_Goal_
Restate the whole of the material. Keep every word, and drop the pictures.

====== Given material ======

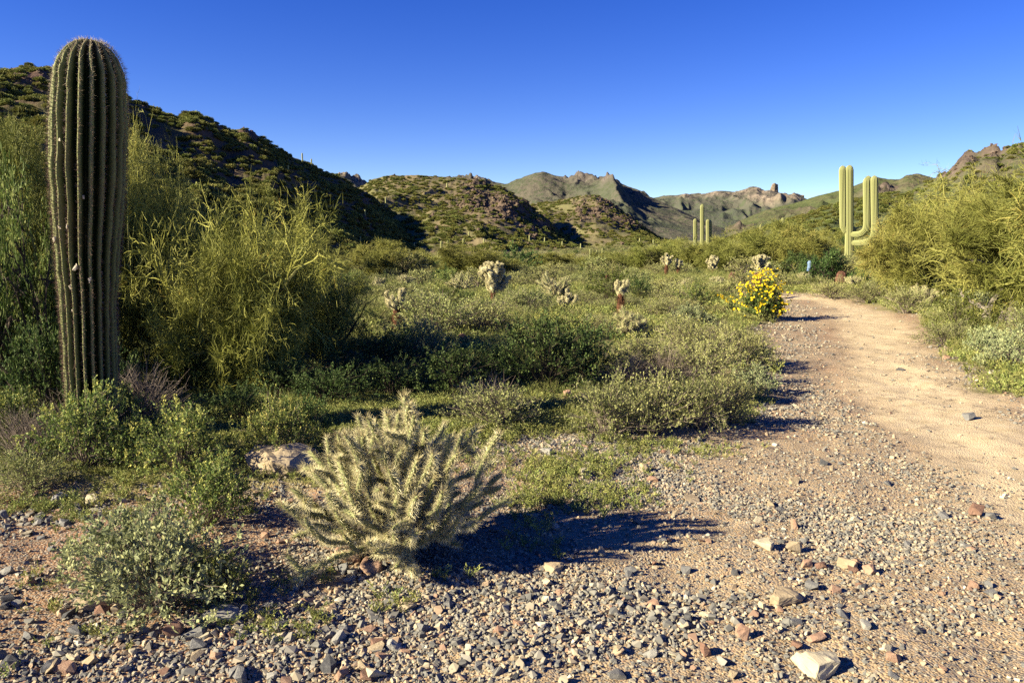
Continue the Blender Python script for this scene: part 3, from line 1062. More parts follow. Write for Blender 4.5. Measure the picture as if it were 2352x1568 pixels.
def palo_verde(seed, Ht, Rc, trunks=4, levels=4, twigs=9000, tw=.006, tl=(.08, .28), zlow=.12, kids=(3, 5), wood_r=.05, lean=None, tlen=.30, ang0=.9):
    """returns (wood builder, crown builder): forked trunks, limbs, then a crown of fine twigs"""
    r = np.random.RandomState(seed)
    W, C = MB(), MB()
    segs = []  # p0, p1, r0, r1, level
    ends = []

    def grow(p, d, ln, rad, lev):
        pts = [p]
        k = 4
        dd = d.copy()
        for s_ in range(k):
            dd = unit(dd + r.normal(0, .24, 3) + np.array([0, 0, .04 if lev < 2 else -.01]))
            q = pts[-1] + dd * ln / k
            # keep inside the crown envelope
            e = (q[0] / Rc) ** 2 + (q[1] / Rc) ** 2 + ((q[2] - Ht * .5) / (Ht * .52)) ** 2
            if e > 1.0:
                dd = unit(dd * [.75, .75, .6] + np.array([0, 0, -.12]))
                q = pts[-1] + dd * ln / k * .6
            pts.append(q)
        rr = np.linspace(rad, rad * .55, k + 1)
        for a in range(k):
            segs.append((pts[a], pts[a + 1], rr[a], rr[a + 1], lev))
        if lev < levels:
            nk = r.randint(kids[0], kids[1] + 1)
            for c in range(nk):
                t = 1.0 if c == 0 else r.uniform(.35, 1)
                i = min(k - 1, int(t * k))
                q = pts[i] + (pts[i + 1] - pts[i]) * (t * k - i if t < 1 else 1)
                ax = unit(np.cross(dd, r.normal(size=3)))
                nd = rot_about(dd, ax, r.uniform(.5, 1.35) if c else r.uniform(.15, .5))
                nd = unit(nd * [1, 1, .85] + [0, 0, .05])
                grow(q, nd, ln * r.uniform(.5, .72), rad * .50, lev + 1)

    for t_ in range(trunks):
        a = 2 * PI * (t_ + r.uniform(-.3, .3)) / trunks
        d = unit(np.array([math.cos(a) * ang0, math.sin(a) * ang0, 1.0 + r.uniform(-.5, .6)]) + (0 if lean is None else np.array(lean)))
        grow(np.array([math.cos(a) * wood_r, math.sin(a) * wood_r, -.1]), d, Ht * r.uniform(tlen, tlen + .12), wood_r * r.uniform(.7, 1), 0)
    P0 = np.array([s_[0] for s_ in segs])
    P1 = np.array([s_[1] for s_ in segs])
    R0 = np.array([s_[2] for s_ in segs])
    R1 = np.array([s_[3] for s_ in segs])
    lv = np.array([s_[4] for s_ in segs])
    for l in range(levels + 1):
        m = lv == l
        (m_segs)(W if l < levels - 0 else W, P0[m], P1[m], np.maximum(R0[m], .002), np.maximum(R1[m], .0015), 7 if l == 0 else (5 if l < 3 else 3), 0 if l < 2 else 1, .72)
    # twigs from outer levels
    m = (lv >= max(1, levels - 2))
    wgt = np.where(lv[m] == levels, 1.0, .45)
    wgt *= sstep(zlow * Ht, zlow * Ht + .25 * Ht, P1[m][:, 2]) + .12
    pm = P1[m] / (Rc * .28)
    wgt *= .10 + sstep(-.30, .40, vnoise(pm[:, 0] + pm[:, 1] * .6, pm[:, 2] * 1.1 + pm[:, 1] * .8, seed + 2)) * 1.5
    wgt *= .25 + sstep(-.2, .3, vnoise(pm[:, 0] * 2.3 - pm[:, 1], pm[:, 2] * 2.1, seed + 4))
    idx = r.choice(np.where(m)[0], twigs, p=wgt / wgt.sum())
    t = r.uniform(0, 1, twigs)[:, None]
    q = P0[idx] + (P1 - P0)[idx] * t
    d0 = unit(P1[idx] - P0[idx])
    td = unit(bend_dirs(d0, .85, r, .0) * [1, 1, .75])
    ln = r.uniform(tl[0], tl[1], twigs)[:, None]
    q1 = q + td * ln * .55
    td2 = bend_dirs(td, .30, r, -.06)
    q2 = q1 + td2 * ln * .45
    tuft = vnoise(q[:, 0] * 2.2, q[:, 1] * 2.2 + q[:, 2] * 2.2, seed)
    tint = np.clip(.45 + .35 * tuft + r.normal(0, .13, twigs), 0, 1)
    m_ribbons(C, q, q1, tw, 0, tint, r)
    m_ribbons(C, q1, q2, tw * .75, 0, tint, r)
    # second-order sprays
    k = twigs
    i = r.randint(0, twigs, k)
    p = q[i] + (q2 - q)[i] * r.uniform(.2, 1, (k, 1))
    sd = bend_dirs(td[i], .5, r, .05)
    m_ribbons(C, p, p + sd * ln[i] * r.uniform(.25, .55, (k, 1)), tw * .7, 0, np.clip(tint[i] + .1, 0, 1), r)
    return W, C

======

_The reply_
Continue the Blender Python script for this scene: part 3, from line 1062. More parts follow. Write for Blender 4.5. Measure the picture as if it were 2352x1568 pixels.
def palo_verde(seed, Ht, Rc, trunks=4, levels=4, twigs=9000, tw=.006, tl=(.08, .28), zlow=.12, kids=(3, 5), wood_r=.05, lean=None, tlen=.30, ang0=.9):
    """returns (wood builder, crown builder): forked trunks, limbs, then a crown of fine twigs"""
    r = np.random.RandomState(seed)
    W, C = MB(), MB()
    segs = []  # p0, p1, r0, r1, level
    ends = []

    def grow(p, d, ln, rad, lev):
        pts = [p]
        k = 4
        dd = d.copy()
        for s_ in range(k):
            dd = unit(dd + r.normal(0, .24, 3) + np.array([0, 0, .04 if lev < 2 else -.01]))
            q = pts[-1] + dd * ln / k
            # keep inside the crown envelope
            e = (q[0] / Rc) ** 2 + (q[1] / Rc) ** 2 + ((q[2] - Ht * .5) / (Ht * .52)) ** 2
            if e > 1.0:
                dd = unit(dd * [.75, .75, .6] + np.array([0, 0, -.12]))
                q = pts[-1] + dd * ln / k * .6
            pts.append(q)
        rr = np.linspace(rad, rad * .55, k + 1)
        for a in range(k):
            segs.append((pts[a], pts[a + 1], rr[a], rr[a + 1], lev))
        if lev < levels:
            nk = r.randint(kids[0], kids[1] + 1)
            for c in range(nk):
                t = 1.0 if c == 0 else r.uniform(.35, 1)
                i = min(k - 1, int(t * k))
                q = pts[i] + (pts[i + 1] - pts[i]) * (t * k - i if t < 1 else 1)
                ax = unit(np.cross(dd, r.normal(size=3)))
                nd = rot_about(dd, ax, r.uniform(.5, 1.35) if c else r.uniform(.15, .5))
                nd = unit(nd * [1, 1, .85] + [0, 0, .05])
                grow(q, nd, ln * r.uniform(.5, .72), rad * .50, lev + 1)

    for t_ in range(trunks):
        a = 2 * PI * (t_ + r.uniform(-.3, .3)) / trunks
        d = unit(np.array([math.cos(a) * ang0, math.sin(a) * ang0, 1.0 + r.uniform(-.5, .6)]) + (0 if lean is None else np.array(lean)))
        grow(np.array([math.cos(a) * wood_r, math.sin(a) * wood_r, -.1]), d, Ht * r.uniform(tlen, tlen + .12), wood_r * r.uniform(.7, 1), 0)
    P0 = np.array([s_[0] for s_ in segs])
    P1 = np.array([s_[1] for s_ in segs])
    R0 = np.array([s_[2] for s_ in segs])
    R1 = np.array([s_[3] for s_ in segs])
    lv = np.array([s_[4] for s_ in segs])
    for l in range(levels + 1):
        m = lv == l
        (m_segs)(W if l < levels - 0 else W, P0[m], P1[m], np.maximum(R0[m], .002), np.maximum(R1[m], .0015), 7 if l == 0 else (5 if l < 3 else 3), 0 if l < 2 else 1, .72)
    # twigs from outer levels
    m = (lv >= max(1, levels - 2))
    wgt = np.where(lv[m] == levels, 1.0, .45)
    wgt *= sstep(zlow * Ht, zlow * Ht + .25 * Ht, P1[m][:, 2]) + .12
    pm = P1[m] / (Rc * .28)
    wgt *= .10 + sstep(-.30, .40, vnoise(pm[:, 0] + pm[:, 1] * .6, pm[:, 2] * 1.1 + pm[:, 1] * .8, seed + 2)) * 1.5
    wgt *= .25 + sstep(-.2, .3, vnoise(pm[:, 0] * 2.3 - pm[:, 1], pm[:, 2] * 2.1, seed + 4))
    idx = r.choice(np.where(m)[0], twigs, p=wgt / wgt.sum())
    t = r.uniform(0, 1, twigs)[:, None]
    q = P0[idx] + (P1 - P0)[idx] * t
    d0 = unit(P1[idx] - P0[idx])
    td = unit(bend_dirs(d0, .85, r, .0) * [1, 1, .75])
    ln = r.uniform(tl[0], tl[1], twigs)[:, None]
    q1 = q + td * ln * .55
    td2 = bend_dirs(td, .30, r, -.06)
    q2 = q1 + td2 * ln * .45
    tuft = vnoise(q[:, 0] * 2.2, q[:, 1] * 2.2 + q[:, 2] * 2.2, seed)
    tint = np.clip(.45 + .35 * tuft + r.normal(0, .13, twigs), 0, 1)
    m_ribbons(C, q, q1, tw, 0, tint, r)
    m_ribbons(C, q1, q2, tw * .75, 0, tint, r)
    # second-order sprays
    k = twigs
    i = r.randint(0, twigs, k)
    p = q[i] + (q2 - q)[i] * r.uniform(.2, 1, (k, 1))
    sd = bend_dirs(td[i], .5, r, .05)
    m_ribbons(C, p, p + sd * ln[i] * r.uniform(.25, .55, (k, 1)), tw * .7, 0, np.clip(tint[i] + .1, 0, 1), r)
    return W, C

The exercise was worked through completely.